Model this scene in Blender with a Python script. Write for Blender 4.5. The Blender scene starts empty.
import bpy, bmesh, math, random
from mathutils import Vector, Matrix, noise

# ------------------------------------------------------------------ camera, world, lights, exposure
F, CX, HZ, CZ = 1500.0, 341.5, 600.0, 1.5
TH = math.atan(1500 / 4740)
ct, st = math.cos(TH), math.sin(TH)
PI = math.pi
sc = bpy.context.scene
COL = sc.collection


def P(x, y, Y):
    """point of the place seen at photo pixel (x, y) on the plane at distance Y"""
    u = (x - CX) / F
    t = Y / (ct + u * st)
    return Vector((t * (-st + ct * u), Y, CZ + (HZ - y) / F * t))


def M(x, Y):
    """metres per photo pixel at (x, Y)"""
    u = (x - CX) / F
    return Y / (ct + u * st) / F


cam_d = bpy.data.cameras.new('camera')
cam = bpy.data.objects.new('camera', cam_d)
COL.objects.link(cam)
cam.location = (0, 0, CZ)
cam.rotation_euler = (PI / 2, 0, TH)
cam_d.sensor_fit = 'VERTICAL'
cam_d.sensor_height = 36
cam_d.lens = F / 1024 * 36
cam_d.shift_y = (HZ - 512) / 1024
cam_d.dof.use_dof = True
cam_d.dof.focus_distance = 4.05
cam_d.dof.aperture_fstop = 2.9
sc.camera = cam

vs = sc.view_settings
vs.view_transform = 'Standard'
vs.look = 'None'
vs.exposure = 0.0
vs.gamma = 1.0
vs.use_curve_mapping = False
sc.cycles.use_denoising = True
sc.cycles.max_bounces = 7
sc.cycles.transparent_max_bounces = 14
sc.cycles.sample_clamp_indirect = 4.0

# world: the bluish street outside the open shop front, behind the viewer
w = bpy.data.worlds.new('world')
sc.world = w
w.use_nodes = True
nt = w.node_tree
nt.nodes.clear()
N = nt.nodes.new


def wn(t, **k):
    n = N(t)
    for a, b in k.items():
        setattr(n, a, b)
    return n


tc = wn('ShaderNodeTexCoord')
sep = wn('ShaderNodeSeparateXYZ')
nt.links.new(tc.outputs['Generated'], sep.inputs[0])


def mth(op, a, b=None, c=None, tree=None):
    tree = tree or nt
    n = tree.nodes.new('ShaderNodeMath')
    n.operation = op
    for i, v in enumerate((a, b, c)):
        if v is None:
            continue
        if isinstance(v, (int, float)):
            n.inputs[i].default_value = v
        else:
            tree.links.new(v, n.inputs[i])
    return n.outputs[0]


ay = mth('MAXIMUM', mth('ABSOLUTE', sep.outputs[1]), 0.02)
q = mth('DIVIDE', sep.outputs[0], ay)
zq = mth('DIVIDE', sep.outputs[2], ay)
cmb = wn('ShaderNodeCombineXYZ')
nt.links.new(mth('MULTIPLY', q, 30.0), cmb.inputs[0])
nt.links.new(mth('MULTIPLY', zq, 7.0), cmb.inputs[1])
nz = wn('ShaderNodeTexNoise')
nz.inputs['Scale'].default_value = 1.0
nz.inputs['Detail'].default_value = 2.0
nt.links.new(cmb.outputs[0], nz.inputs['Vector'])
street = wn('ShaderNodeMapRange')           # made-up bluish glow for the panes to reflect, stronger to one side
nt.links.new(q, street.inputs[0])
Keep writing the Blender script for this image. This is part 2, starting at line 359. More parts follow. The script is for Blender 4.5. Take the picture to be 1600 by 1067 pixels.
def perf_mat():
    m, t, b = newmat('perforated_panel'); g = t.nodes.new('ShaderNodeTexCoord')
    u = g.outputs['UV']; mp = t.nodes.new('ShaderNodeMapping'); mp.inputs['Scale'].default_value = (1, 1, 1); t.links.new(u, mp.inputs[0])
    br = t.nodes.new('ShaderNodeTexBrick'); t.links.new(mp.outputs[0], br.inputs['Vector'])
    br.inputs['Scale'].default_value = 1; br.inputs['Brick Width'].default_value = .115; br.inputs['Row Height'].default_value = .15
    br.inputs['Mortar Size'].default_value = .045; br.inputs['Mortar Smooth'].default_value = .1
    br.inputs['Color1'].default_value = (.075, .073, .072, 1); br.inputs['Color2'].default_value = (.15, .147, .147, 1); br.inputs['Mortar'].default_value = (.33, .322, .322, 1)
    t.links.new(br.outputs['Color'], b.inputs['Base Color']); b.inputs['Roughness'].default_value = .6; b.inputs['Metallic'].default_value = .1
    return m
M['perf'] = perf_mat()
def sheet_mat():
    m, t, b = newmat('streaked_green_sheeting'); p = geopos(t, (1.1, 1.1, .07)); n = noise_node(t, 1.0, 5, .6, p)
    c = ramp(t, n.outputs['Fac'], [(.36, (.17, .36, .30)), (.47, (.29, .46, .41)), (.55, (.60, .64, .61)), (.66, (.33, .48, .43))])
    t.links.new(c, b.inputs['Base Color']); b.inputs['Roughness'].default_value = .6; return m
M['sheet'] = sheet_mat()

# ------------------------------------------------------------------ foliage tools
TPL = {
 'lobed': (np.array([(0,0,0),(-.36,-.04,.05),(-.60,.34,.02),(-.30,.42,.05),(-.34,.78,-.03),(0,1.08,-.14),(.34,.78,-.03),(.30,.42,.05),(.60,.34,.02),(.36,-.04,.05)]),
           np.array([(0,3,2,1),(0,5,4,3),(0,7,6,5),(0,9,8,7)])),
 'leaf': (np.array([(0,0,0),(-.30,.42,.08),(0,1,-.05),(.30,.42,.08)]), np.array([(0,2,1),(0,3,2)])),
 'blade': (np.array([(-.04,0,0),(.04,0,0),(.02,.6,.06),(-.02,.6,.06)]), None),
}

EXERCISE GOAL
Lines from the top of the entries through the line with "return Y / (ct + u * st) / F" are to be transcribed exactly, and nothing more.

RESULT FOR THIS EXERCISE
Model this scene in Blender with a Python script. Write for Blender 4.5. The Blender scene starts empty.
import bpy, bmesh, math, random
from mathutils import Vector, Matrix, noise

# ------------------------------------------------------------------ camera, world, lights, exposure
F, CX, HZ, CZ = 1500.0, 341.5, 600.0, 1.5
TH = math.atan(1500 / 4740)
ct, st = math.cos(TH), math.sin(TH)
PI = math.pi
sc = bpy.context.scene
COL = sc.collection


def P(x, y, Y):
    """point of the place seen at photo pixel (x, y) on the plane at distance Y"""
    u = (x - CX) / F
    t = Y / (ct + u * st)
    return Vector((t * (-st + ct * u), Y, CZ + (HZ - y) / F * t))


def M(x, Y):
    """metres per photo pixel at (x, Y)"""
    u = (x - CX) / F
    return Y / (ct + u * st) / F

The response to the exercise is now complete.